Это отношение к пейзажу нашло не менее яркое воплощение в творчестве зодчих XII-XIII веков, а также и древней Руси последующих столетий.
Русские зодчие проявили себя художниками того же широкого и зоркого видения, что и автор «Слова». Они превосходно понимали связь их искусства с природой, взаимодействие здания и ландшафта и почти никогда не забывали этой взаимосвязи, используя ее в целях наиболее полного выявления архитектурного образа. Рассказы галицко-волынской летописи об основании второй столицы Даниила — Холма, о постройке горододельцем волынского князя Владимира Алексой города Каменца на реке Лесне (1276) показывают, как любовно и разборчиво выбиралось для строительства «место красно». Описывая княжеское имение под Луцком, летописец не преминул отметить, что оно было «красно видением и устроено различными хоромы». Слагающиеся в XII—XIII веках ансамбли древнерусских городов — Киева, Владимира, Рязани — свидетельствуют о том, что зодчие избирали наилучшие места для важнейших построек города, располагая их так, что они слагались в целостную панораму, образуя как бы фасад города, видный с далеких расстояний. Особенно выразителен в этом смысле ансамбль Владимира. Величественные белокаменные храмы, самый замысел которых был пронизан идеей могущества «владимирских самовластцев», воздвигались на высших точках владимирских гор, обращенных к Клязьме и просторам пойм и лесов. Видные со всех дорог, ведущих к столице, они действительно господствовали в широком пейзаже, «яко аера достигше».

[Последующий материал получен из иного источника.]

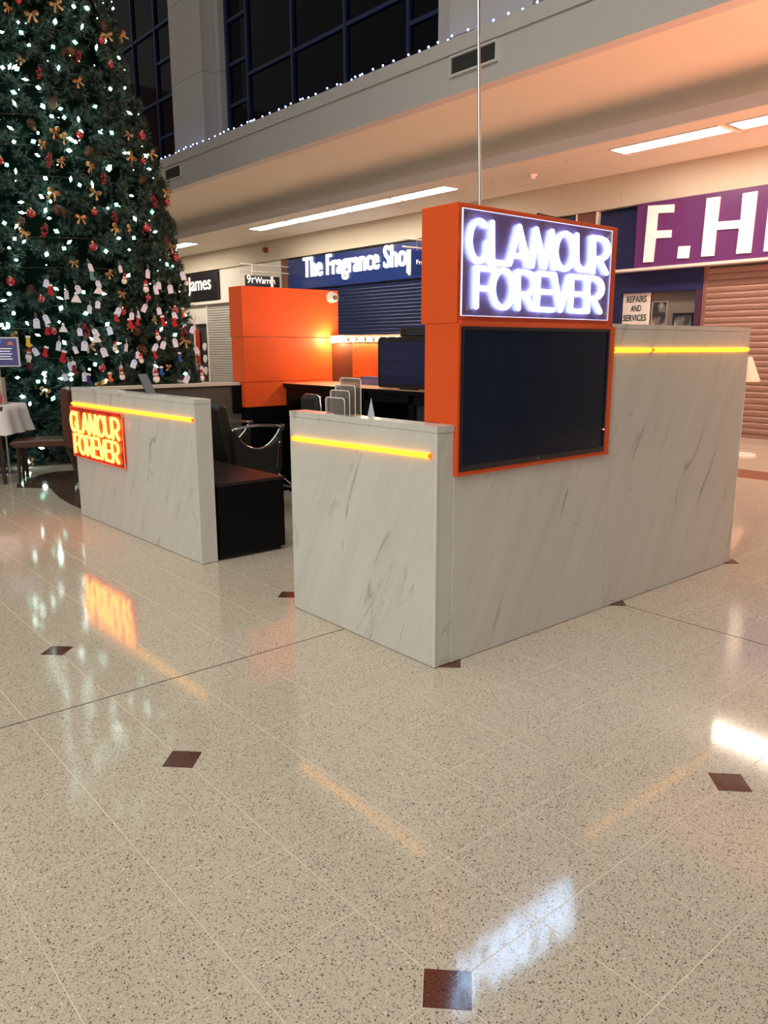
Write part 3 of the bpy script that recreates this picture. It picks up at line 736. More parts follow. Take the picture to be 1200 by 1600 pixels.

Да и в охарактеризованной выше динамической композиции здания, достигшей наиболее полного выражения в черниговском храме Пятницы, была заложена та же тяга к энергичной и активной архитектурной форме. Ее значение можно оценить лишь в свете истории зодчества последующих столетий. Ведь это было то зерно, из которого позже развилась русская шатровая архитектура — эти смелые «высотные здания» древней Руси, ознаменовавшие своим гордым и неудержимым взлетом сложение русского национального государства.